= Exercise goal =
Skip any picture you find and retype all the remaining lines exactly.

= Information supplied =

┄┄┄┄┄┄┄┄┄┄┄┄┄┄┄┄┄┄┄┄

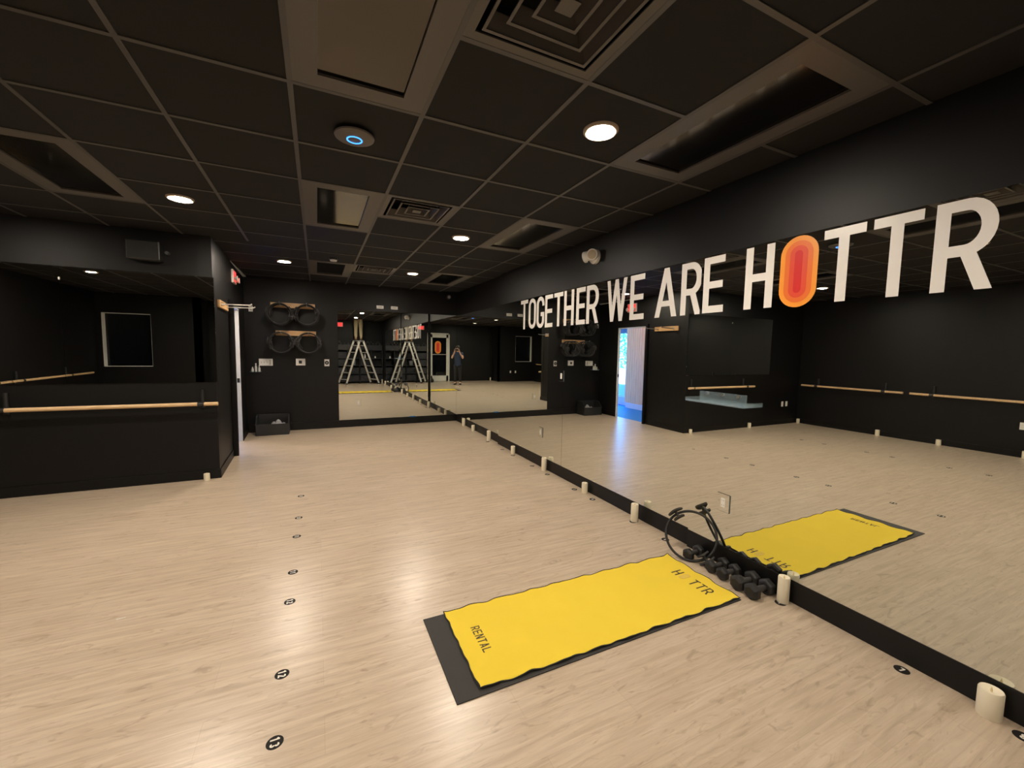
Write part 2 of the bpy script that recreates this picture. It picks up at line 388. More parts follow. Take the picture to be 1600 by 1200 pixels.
# left and back walls
struct(MB().box(LX-.15, LX, BKY2-.1, BY, 0, TOP).build('wall_left', WALL))
struct(MB().box(LX, LX+.012, BKY2, BY-.012, 0, .1).build('baseboard_left', BASE))
struct(MB().box(STX-.1, 2.95, BKY-.15, BKY, 0, TOP).build('wall_back', WALL))
def holed(mb, axis, p0, p1, a0, a1, h):  # wall slab with one rectangular opening; h=(b0,b1,z0,z1)
    def bx(b0, b1, z0, z1):
        if axis == 'y': mb.box(b0, b1, p0, p1, z0, z1)
        else: mb.box(p0, p1, b0, b1, z0, z1)
    bx(a0, h[0], 0, TOP); bx(h[1], a1, 0, TOP); bx(h[0], h[1], 0, h[2]); bx(h[0], h[1], h[3], TOP)
W1 = (-4.62, -3.70, 1.0, 2.29); W2 = (-2.34, -1.86, 1.38, 2.32)
m_ = MB(); holed(m_, 'y', BKY2-.15, BKY2, LX, STX, W1); struct(m_.build('wall_alcove', WALL))
struct(MB().box(STX-.15, STX, BKY, BKY2, 0, TOP).build('wall_return', WALL))
wn = struct(MB().box(W1[0], W1[1], BKY2-.14, BKY2-.13, W1[2], W1[3]).build('window_1', DGLASS))
fr = MB(); t_ = .012
fr.box(W1[0], W1[0]+.022, BKY2-.13, BKY2+.002, W1[2], W1[3]); fr.box(W1[1]-.003, W1[1], BKY2-.13, BKY2+.002, W1[2], W1[3])
fr.box(W1[0], W1[1], BKY2-.13, BKY2+.002, W1[2], W1[2]+t_); fr.box(W1[0], W1[1], BKY2-.13, BKY2+.002, W1[3]-t_, W1[3])
fr.build('window_frame', REVEAL, wn)
struct(MB().box(STX, 2.67, BKY, BKY+.012, 0, .1).build('baseboard_back', BASE))

LIGHTS = [(1.435, -.497), (1.435, 1.943), (1.435, 4.383), (1.418, 6.8), (-1.005, -.497), (-1.005, 1.943), (-1.005, 4.383), (-.397, 6.8), (-3.445, 1.943), (-2.835, 4.383)]
LLAB = ['lit ceiling downlight above the photographer, on the mirror side', 'lit ceiling downlight nearest the near mirror letters HOTTR', 'lit ceiling downlight beside the louvred vent, on the mirror side', 'lit ceiling downlight near the far wall beside the far vent',
        'lit ceiling downlight behind the photographer, on the open side', 'lit ceiling downlight at the top left corner of the picture', 'lit ceiling downlight above the bulkhead corner', 'lit ceiling downlight in front of the hanging rings on the far wall',
        'lit downlight of the left row, farther from the bulkhead mirror', 'lit downlight of the left row, nearest the bulkhead mirror']
dl = thing('downlight', LLAB[0], 'ceiling light', (*LIGHTS[0], H), group='round ceiling downlights')
MB().lathe([(.070, .004), (.072, -.004), (.082, -.0115), (.090, -.010), (.096, -.002), (.096, .004)], n=40).build('trim_ring', TRIM, dl, smooth=True)
MB().lathe([(.068, .000), (.064, -.005), (.052, -.010), (.03, -.0135), (.0001, -.0145)], n=20).build('lens', LAMP, dl, smooth=True)
DLS0 = dl
# ------------------------------------------------------------------ the hall beyond the door, and outdoors
struct(MB().box(-4.2, BX-.131, BY+.13, 13.1, -.1, -.001).build('floor_hall', HFLOOR))
struct(MB().box(-3.2, -1.1, BY+.13, 13.1, 2.75, 2.9).build('ceiling_hall', HALLW))
struct(MB().box(-1.3, -1.15, 8.75, 13.0, 0, 3).build('wall_hall_inner', HALLW))
struct(MB().box(-3.2, -1.1, 12.95, 13.1, 0, 3).build('wall_hall_end', HALLW))
sl = MB()
yy = 5.9
while yy < 9.08:
    sl.box(-2.62, -2.505, yy, yy+.082, .15, 2.75); yy += .088
sl.box(-2.75, -2.53, 5.87, 9.08, 0, 2.75)
struct(sl.build('wall_hall_slats', SLAT))
struct(MB().box(-2.53, -2.49, 5.87, 9.09, 0, .15).build('baseboard_hall', HALLW))
hw = MB(); hw.box(-2.95, -2.78, 9.08, 13, 0, .24); hw.box(-2.95, -2.78, 9.08, 13, 2.36, 2.9); hw.box(-2.95, -2.75, 9.0, 9.1, 0, 2.9); hw.box(-2.95, -2.78, 12.4, 13, 0, 2.9)
struct(hw.build('wall_hall_window', HALLW))
struct(MB().box(-2.80, -2.70, 9.08, 13, 2.44, 2.75).build('trim_2', SLAT))
for k, (x_, y_) in enumerate(((-2.15, 7.3), (-2.15, 8.5))):  # added lamps, out of view, that warm the hall slats
    hl = copy_tree(DLS0, (x_, y_, 2.75), label='unseen downlight added in the hall to warm the slat wall, ' + ('nearer the studio door' if k == 0 else 'by the hall window'))
win = struct(MB().box(-2.90, -2.86, 9.1, 9.14, .24, 2.36).box(-2.90, -2.86, 10.6, 10.64, .24, 2.36).box(-2.90, -2.86, 9.1, 12.4, .24, .28).box(-2.90, -2.86, 9.1, 12.4, 2.32, 2.36).build('window_2', HALLW))
tag(MB().box(-3.1, -2.97, 9.2, 12.2, 2.13, 2.34).build('roller_shade', GREYM), 'grey rolled shade box at the head of the bright hall window', 'shade')
struct(MB().box(-14, -2.95, 4, 20, -.2, -.06).build('ground', CONC))
pl = tag(MB().box(-4.9, -4.3, 8.2, 16, -.06, .92).build('bright_ground', CONC, bevel=.02), 'pale wall standing in for the overexposed ground under the hedge outside', 'bright_ground')  # pale block put in for the blown-out bright ground outside
lf = MB()
for k in range(1700):
    c = Vector((R_.uniform(-5.2, -4.35), R_.uniform(8.3, 15.5), R_.uniform(1.03, 2.35)))
    a = Vector((R_.gauss(0, 1), R_.gauss(0, 1), R_.gauss(0, 1))).normalized(); b = a.cross(Vector((R_.gauss(0, 1), R_.gauss(0, 1), R_.gauss(0, 1)))).normalized()
    s1, s2 = R_.uniform(.05, .1), R_.uniform(.03, .05)
    lf.add([c-a*s1, c-b*s2, c+a*s1, c+b*s2], [(0, 1, 2, 3)])
hd = lf.build('hedge', LEAF); tag(hd, 'leafy green hedge outside the hall window', 'hedge')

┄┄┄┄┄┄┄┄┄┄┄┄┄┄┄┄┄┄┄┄

= Answer =
Write part 2 of the bpy script that recreates this picture. It picks up at line 388. More parts follow. Take the picture to be 1600 by 1200 pixels.
# left and back walls
struct(MB().box(LX-.15, LX, BKY2-.1, BY, 0, TOP).build('wall_left', WALL))
struct(MB().box(LX, LX+.012, BKY2, BY-.012, 0, .1).build('baseboard_left', BASE))
struct(MB().box(STX-.1, 2.95, BKY-.15, BKY, 0, TOP).build('wall_back', WALL))
def holed(mb, axis, p0, p1, a0, a1, h):  # wall slab with one rectangular opening; h=(b0,b1,z0,z1)
    def bx(b0, b1, z0, z1):
        if axis == 'y': mb.box(b0, b1, p0, p1, z0, z1)
        else: mb.box(p0, p1, b0, b1, z0, z1)
    bx(a0, h[0], 0, TOP); bx(h[1], a1, 0, TOP); bx(h[0], h[1], 0, h[2]); bx(h[0], h[1], h[3], TOP)
W1 = (-4.62, -3.70, 1.0, 2.29); W2 = (-2.34, -1.86, 1.38, 2.32)
m_ = MB(); holed(m_, 'y', BKY2-.15, BKY2, LX, STX, W1); struct(m_.build('wall_alcove', WALL))
struct(MB().box(STX-.15, STX, BKY, BKY2, 0, TOP).build('wall_return', WALL))
wn = struct(MB().box(W1[0], W1[1], BKY2-.14, BKY2-.13, W1[2], W1[3]).build('window_1', DGLASS))
fr = MB(); t_ = .012
fr.box(W1[0], W1[0]+.022, BKY2-.13, BKY2+.002, W1[2], W1[3]); fr.box(W1[1]-.003, W1[1], BKY2-.13, BKY2+.002, W1[2], W1[3])
fr.box(W1[0], W1[1], BKY2-.13, BKY2+.002, W1[2], W1[2]+t_); fr.box(W1[0], W1[1], BKY2-.13, BKY2+.002, W1[3]-t_, W1[3])
fr.build('window_frame', REVEAL, wn)
struct(MB().box(STX, 2.67, BKY, BKY+.012, 0, .1).build('baseboard_back', BASE))

LIGHTS = [(1.435, -.497), (1.435, 1.943), (1.435, 4.383), (1.418, 6.8), (-1.005, -.497), (-1.005, 1.943), (-1.005, 4.383), (-.397, 6.8), (-3.445, 1.943), (-2.835, 4.383)]
LLAB = ['lit ceiling downlight above the photographer, on the mirror side', 'lit ceiling downlight nearest the near mirror letters HOTTR', 'lit ceiling downlight beside the louvred vent, on the mirror side', 'lit ceiling downlight near the far wall beside the far vent',
        'lit ceiling downlight behind the photographer, on the open side', 'lit ceiling downlight at the top left corner of the picture', 'lit ceiling downlight above the bulkhead corner', 'lit ceiling downlight in front of the hanging rings on the far wall',
        'lit downlight of the left row, farther from the bulkhead mirror', 'lit downlight of the left row, nearest the bulkhead mirror']
dl = thing('downlight', LLAB[0], 'ceiling light', (*LIGHTS[0], H), group='round ceiling downlights')
MB().lathe([(.070, .004), (.072, -.004), (.082, -.0115), (.090, -.010), (.096, -.002), (.096, .004)], n=40).build('trim_ring', TRIM, dl, smooth=True)
MB().lathe([(.068, .000), (.064, -.005), (.052, -.010), (.03, -.0135), (.0001, -.0145)], n=20).build('lens', LAMP, dl, smooth=True)
DLS0 = dl
# ------------------------------------------------------------------ the hall beyond the door, and outdoors
struct(MB().box(-4.2, BX-.131, BY+.13, 13.1, -.1, -.001).build('floor_hall', HFLOOR))
struct(MB().box(-3.2, -1.1, BY+.13, 13.1, 2.75, 2.9).build('ceiling_hall', HALLW))
struct(MB().box(-1.3, -1.15, 8.75, 13.0, 0, 3).build('wall_hall_inner', HALLW))
struct(MB().box(-3.2, -1.1, 12.95, 13.1, 0, 3).build('wall_hall_end', HALLW))
sl = MB()
yy = 5.9
while yy < 9.08:
    sl.box(-2.62, -2.505, yy, yy+.082, .15, 2.75); yy += .088
sl.box(-2.75, -2.53, 5.87, 9.08, 0, 2.75)
struct(sl.build('wall_hall_slats', SLAT))
struct(MB().box(-2.53, -2.49, 5.87, 9.09, 0, .15).build('baseboard_hall', HALLW))
hw = MB(); hw.box(-2.95, -2.78, 9.08, 13, 0, .24); hw.box(-2.95, -2.78, 9.08, 13, 2.36, 2.9); hw.box(-2.95, -2.75, 9.0, 9.1, 0, 2.9); hw.box(-2.95, -2.78, 12.4, 13, 0, 2.9)
struct(hw.build('wall_hall_window', HALLW))
struct(MB().box(-2.80, -2.70, 9.08, 13, 2.44, 2.75).build('trim_2', SLAT))
for k, (x_, y_) in enumerate(((-2.15, 7.3), (-2.15, 8.5))):  # added lamps, out of view, that warm the hall slats
    hl = copy_tree(DLS0, (x_, y_, 2.75), label='unseen downlight added in the hall to warm the slat wall, ' + ('nearer the studio door' if k == 0 else 'by the hall window'))
win = struct(MB().box(-2.90, -2.86, 9.1, 9.14, .24, 2.36).box(-2.90, -2.86, 10.6, 10.64, .24, 2.36).box(-2.90, -2.86, 9.1, 12.4, .24, .28).box(-2.90, -2.86, 9.1, 12.4, 2.32, 2.36).build('window_2', HALLW))
tag(MB().box(-3.1, -2.97, 9.2, 12.2, 2.13, 2.34).build('roller_shade', GREYM), 'grey rolled shade box at the head of the bright hall window', 'shade')
struct(MB().box(-14, -2.95, 4, 20, -.2, -.06).build('ground', CONC))
pl = tag(MB().box(-4.9, -4.3, 8.2, 16, -.06, .92).build('bright_ground', CONC, bevel=.02), 'pale wall standing in for the overexposed ground under the hedge outside', 'bright_ground')  # pale block put in for the blown-out bright ground outside
lf = MB()
for k in range(1700):
    c = Vector((R_.uniform(-5.2, -4.35), R_.uniform(8.3, 15.5), R_.uniform(1.03, 2.35)))
    a = Vector((R_.gauss(0, 1), R_.gauss(0, 1), R_.gauss(0, 1))).normalized(); b = a.cross(Vector((R_.gauss(0, 1), R_.gauss(0, 1), R_.gauss(0, 1)))).normalized()
    s1, s2 = R_.uniform(.05, .1), R_.uniform(.03, .05)
    lf.add([c-a*s1, c-b*s2, c+a*s1, c+b*s2], [(0, 1, 2, 3)])
hd = lf.build('hedge', LEAF); tag(hd, 'leafy green hedge outside the hall window', 'hedge')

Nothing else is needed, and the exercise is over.